Perwalian jiwa (diri pribadi)
b.
Perwalian harta
c.
Perwalian jiwa dan harta
Perwalian
bagi anak yatim atau orang yang tidak cakap bertindak dalam hukum seperti orang
gila adalah perwalian jiwa dan harta. Ini artinya si wali berwenang mengurus
pribadi dan mengelola pula harta orang di bawah perwaliannya. Hal tersebut sebagaimana
dinyatakan oleh Hasyim[2]
yaitu perwalian terhadap anak menurut hukum Islam meliputi perwalian terhadap
diri pribadi anak tersebut dan perwalian terhadap harta bendanya. Perwalian
terhadap diri pribadi anak adalah dalam bentuk mengurus kepentingan diri si
anak, mulai dari mengasuh, memelihara, serta memberi pendidikan dan bimbingan
agama. Pengaturan ini juga mencakup dalam segala hal yang merupakan kebutuhan
si anak. Semua pembiayaan hidup tersebut adalah menjadi tanggung jawab si wali.
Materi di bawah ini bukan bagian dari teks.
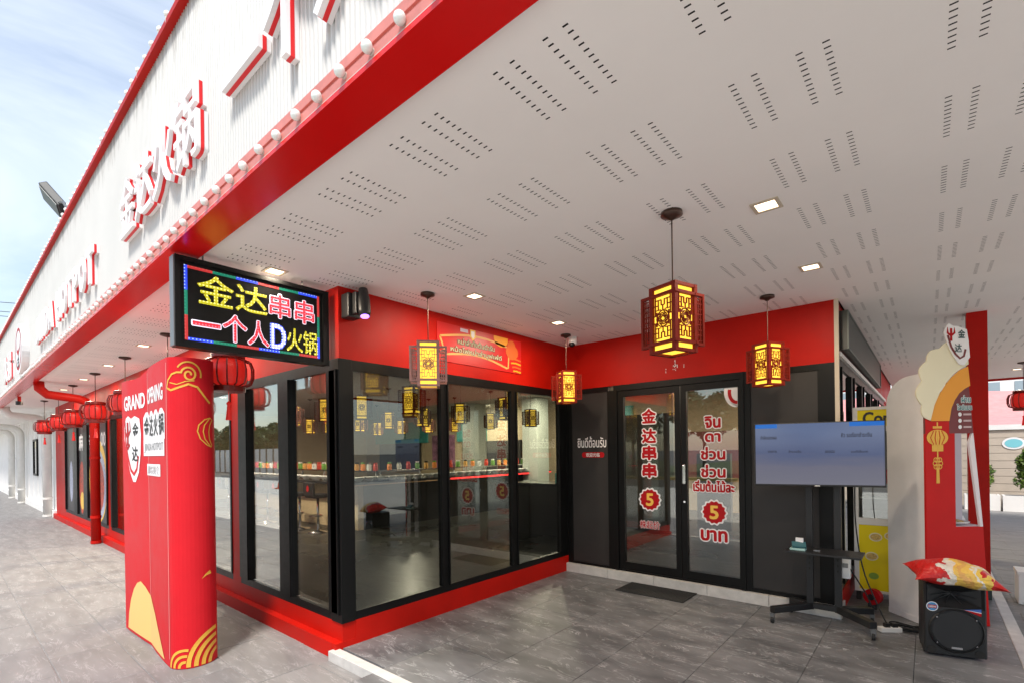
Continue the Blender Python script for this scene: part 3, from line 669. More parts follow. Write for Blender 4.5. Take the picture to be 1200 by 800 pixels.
for x, lb in ((-6.552, 'second red drum lantern, behind the grand opening standee'), (-8.475, 'third red drum lantern, at the left edge of the standee'), (-10.445, 'fourth red drum lantern, in front of the red drain pipe'),
              (-12.462, 'fifth red drum lantern, just left of the red drain pipe'), (-14.169, 'sixth red drum lantern, second from the far end'), (-16.289, 'farthest red drum lantern of the walkway row')):
    o = copy_tree(d0_); o.location = (x, 1.71, H); o['label'] = lb; o.rotation_euler.z = random.random()
o = copy_tree(d0_); o.location = (1.229, 11.858, H); o['label'] = 'red lantern cut by the right edge of the photo'; o['group'] = 'red lanterns along the walkway'
# ------------------------------------------------------------------ light emitting sign
SX = -3.735
LS = thing('led_sign', (SX - .04, 1.55, 2.32), 'black light emitting sign with coloured characters beside the corner', 'sign')
build('case', MB().box((SX - .09, 1.02, 2.315), (SX - .012, 2.095, 2.915)), FRAME, LS, bevel=.006)
f = MB(); f.box((SX - .012, 1.02, 2.315), (SX + .004, 1.05, 2.915)); f.box((SX - .012, 2.045, 2.315), (SX + .004, 2.095, 2.915)); f.box((SX - .012, 1.05, 2.315), (SX + .004, 2.045, 2.34)); f.box((SX - .012, 1.05, 2.885), (SX + .004, 2.045, 2.915)); build('frame', f, FRAME, LS)
build('side_plate', MB().box((SX - .085, 1.012, 2.32), (SX - .005, 1.0195, 2.91)), GREYM, LS)
for y in (1.2, 1.9): build('hanger', MB().tube([(SX - .05, y, 2.915), (SX - .05, y, H)], .006, 6), GREYM, LS)
fL = frameB(SX - .012, 0, 0)
def dotted(name, col, s, dot, pitch=.011, dcol=None):
    """LED strokes: lit ground with rows of brighter points"""
    m = bpy.data.materials.new(name); m.use_nodes = True; t = m.node_tree; b = t.nodes['Principled BSDF']
    g_ = t.nodes.new('ShaderNodeNewGeometry'); v = t.nodes.new('ShaderNodeTexVoronoi'); v.inputs['Scale'].default_value = 1 / pitch; v.inputs['Randomness'].default_value = .0
    t.links.new(g_.outputs['Position'], v.inputs['Vector']); mr = t.nodes.new('ShaderNodeMapRange'); mr.inputs[1].default_value = .18; mr.inputs[2].default_value = .32; mr.inputs[3].default_value = 1; mr.inputs[4].default_value = 0
    t.links.new(v.outputs['Distance'], mr.inputs[0]); x = t.nodes.new('ShaderNodeMixRGB'); x.inputs[1].default_value = (*[c * s for c in col], 1); x.inputs[2].default_value = (*[c * dot for c in (dcol or col)], 1)
    t.links.new(mr.outputs[0], x.inputs[0]); t.links.new(x.outputs[0], b.inputs['Emission Color']); b.inputs['Emission Strength'].default_value = 1; b.inputs['Base Color'].default_value = (*[c * .3 for c in col], 1)
    MATS[name] = m; return m
LY = dotted('led_yellow', (.70, .62, .0), 0.302, 0.612, .022, (1, .95, .3)); LR = dotted('led_red', (.75, .01, .03), 0.432, 0.720, .02, (1, .2, .25)); LW = emis('led_white', (.75, .72, .85), .28); LWD = dotted('led_letter', (.5, .5, .8), 0.504, 0.864, .022, (1, 1, 1))
LB = dotted('led_blue', (.02, .06, .85), 0.504, 0.936, .022, (.6, .8, 1)); LG = dotted('led_green', (.0, .22, .13), 0.324, 0.432, .022, (.1, .5, .3)); LRD = dotted('led_border_red', (.55, .03, .03), 0.360, 0.432, .022, (.8, .2, .15))
u0, u1, w0, w1 = 1.075, 2.02, 2.365, 2.862; bw = .019
def strip(n, m, a, b, c, d): shape(n, [(a, c), (b, c), (b, d), (a, d)], fL, m, LS, .002)
def run(n, seq, horiz, fixed, a, b):
    k = len(seq); st = (b - a) / k
    for i, m in enumerate(seq):
        p, q = a + i * st, a + (i + 1) * st
        if horiz: strip(n, m, p, q, fixed, fixed + bw)
        else: strip(n, m, fixed, fixed + bw, p, q)
run('border_light', [LRD, LG, LB, LRD, LG, LB], True, w1 - bw, u0 + bw, u1 - bw); run('border_light', [LB, LG, LRD, LB, LG, LRD], True, w0, u0 + bw, u1 - bw)
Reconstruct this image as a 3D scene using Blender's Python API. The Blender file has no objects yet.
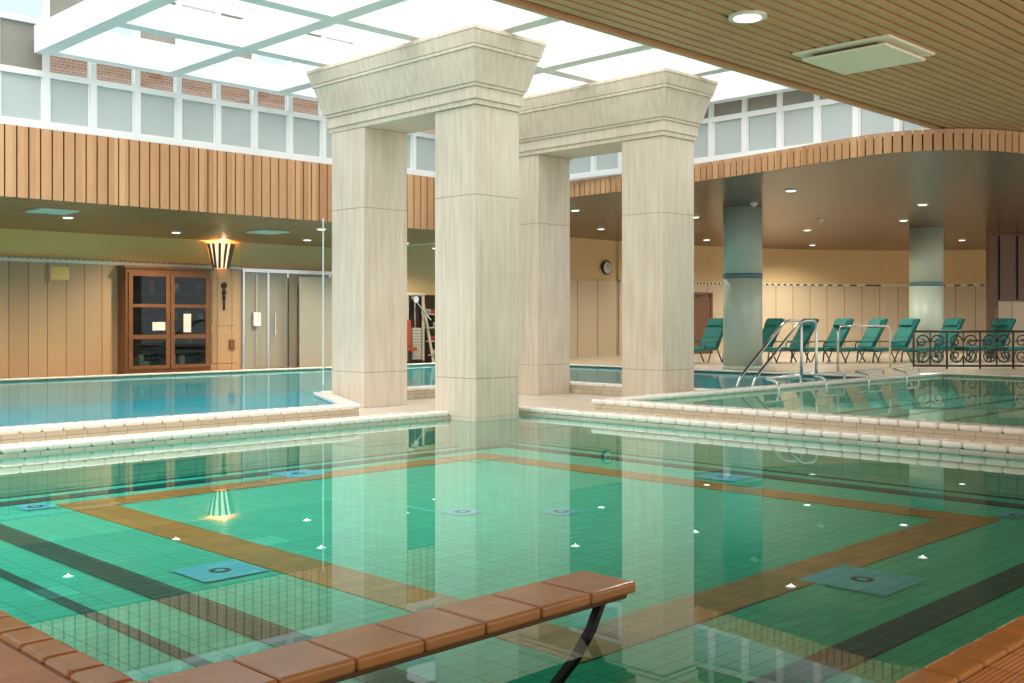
import bpy, math, random
from mathutils import Vector, Matrix
random.seed(3)
scene = bpy.context.scene
scene.view_settings.view_transform = 'Standard'
scene.view_settings.exposure = 0.16

# ------------------------------------------------------------------ mesh builder
class MB:
    def __init__(s): s.v=[]; s.f=[]; s.m=[]
    def add(s, vs, fs, mi=0):
        o=len(s.v); s.v+= [tuple(v) for v in vs]
        for f in fs: s.f.append([i+o for i in f]); s.m.append(mi)
    def box(s,x0,x1,y0,y1,z0,z1,mi=0):
        vs=[(x0,y0,z0),(x1,y0,z0),(x1,y1,z0),(x0,y1,z0),(x0,y0,z1),(x1,y0,z1),(x1,y1,z1),(x0,y1,z1)]
        s.add(vs,[(0,3,2,1),(4,5,6,7),(0,1,5,4),(1,2,6,5),(2,3,7,6),(3,0,4,7)],mi)
    def obox(s,M,sx,sy,sz,mi=0):
        vs=[M@Vector((a*sx/2,b*sy/2,c*sz/2)) for c in(-1,1) for a,b in((-1,-1),(1,-1),(1,1),(-1,1))]
        s.add(vs,[(0,3,2,1),(4,5,6,7),(0,1,5,4),(1,2,6,5),(2,3,7,6),(3,0,4,7)],mi)
    def frustum(s,r0,z0,r1,z1,mi=0):
        vs=[(r0[0],r0[2],z0),(r0[1],r0[2],z0),(r0[1],r0[3],z0),(r0[0],r0[3],z0),
            (r1[0],r1[2],z1),(r1[1],r1[2],z1),(r1[1],r1[3],z1),(r1[0],r1[3],z1)]
        s.add(vs,[(0,3,2,1),(4,5,6,7),(0,1,5,4),(1,2,6,5),(2,3,7,6),(3,0,4,7)],mi)
    def cyl(s,p0,p1,r,n=16,mi=0,r1=None):
        s.tube([p0,p1],r,n,mi,r1)
    def tube(s,pts,r,n=8,mi=0,r1=None):
        pts=[Vector(p) for p in pts]; rings=[]; up=None
        for i,p in enumerate(pts):
            a=pts[max(i-1,0)]; b=pts[min(i+1,len(pts)-1)]
            t=(b-a).normalized()
            if up is None:
                up=Vector((0,0,1)) if abs(t.z)<.9 else Vector((1,0,0))
            u=(up-t*up.dot(t))
            if u.length<1e-4: u=t.orthogonal()
            u.normalize(); w=t.cross(u); up=u
            rr=r if (r1 is None or i==0) else r1
            rings.append([p+u*math.cos(k*2*math.pi/n)*rr+w*math.sin(k*2*math.pi/n)*rr for k in range(n)])
        vs=[v for q in rings for v in q]; fs=[]
        for i in range(len(rings)-1):
            for k in range(n):
                fs.append((i*n+k,i*n+(k+1)%n,(i+1)*n+(k+1)%n,(i+1)*n+k))
        fs.append(tuple(reversed(range(n)))); fs.append(tuple(range((len(rings)-1)*n,len(rings)*n)))
        s.add(vs,fs,mi)
    def prism(s,poly,z0,z1,mi=0):
        n=len(poly)
        vs=[(x,y,z0) for x,y in poly]+[(x,y,z1) for x,y in poly]
        fs=[tuple(reversed(range(n))),tuple(range(n,2*n))]
        for i in range(n): fs.append((i,(i+1)%n,n+(i+1)%n,n+i))
        s.add(vs,fs,mi)
    def quad(s,a,b,c,d,mi=0): s.add([a,b,c,d],[(0,1,2,3)],mi)
    def build(s,name,mats,bevel=0,seg=2,smooth=False):
        me=bpy.data.meshes.new(name); me.from_pydata(s.v,[],s.f); me.validate(); 
        for m in (mats if isinstance(mats,(list,tuple)) else [mats]): me.materials.append(m)
        for p,mi in zip(me.polygons,s.m): p.material_index=mi; p.use_smooth=smooth
        me.update()
        ob=bpy.data.objects.new(name,me); scene.collection.objects.link(ob)
        if bevel:
            b=ob.modifiers.new('bevel','BEVEL'); b.width=bevel; b.segments=seg; b.limit_method='ANGLE'
        return ob
def rnd(pts,r=0.15,n=5):
    pts=[Vector(p) for p in pts]; out=[pts[0]]
    for i in range(1,len(pts)-1):
        a,b,c=pts[i-1],pts[i],pts[i+1]
        ra=min(r,(a-b).length*.45); rc=min(r,(c-b).length*.45)
        p=b+(a-b).normalized()*ra; q=b+(c-b).normalized()*rc
        for k in range(n+1):
            t=k/n; out.append(p*(1-t)**2+b*2*t*(1-t)+q*t*t)
    out.append(pts[-1]); return out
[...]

Sementara itu, perwalian terhadap harta bendanya adalah dalam bentuk mengelola
harta benda si anak secara baik, termasuk mencatat sejumlah hartanya ketika
dimulai perwalian, mencatat perubahan-perubahan hartanya selama perwalian,
serta menyerahkan kembali kepada anak apabila telah selesai masa perwaliannya
karena si anak telah dewasa dan mampu mengurus diri sendiri.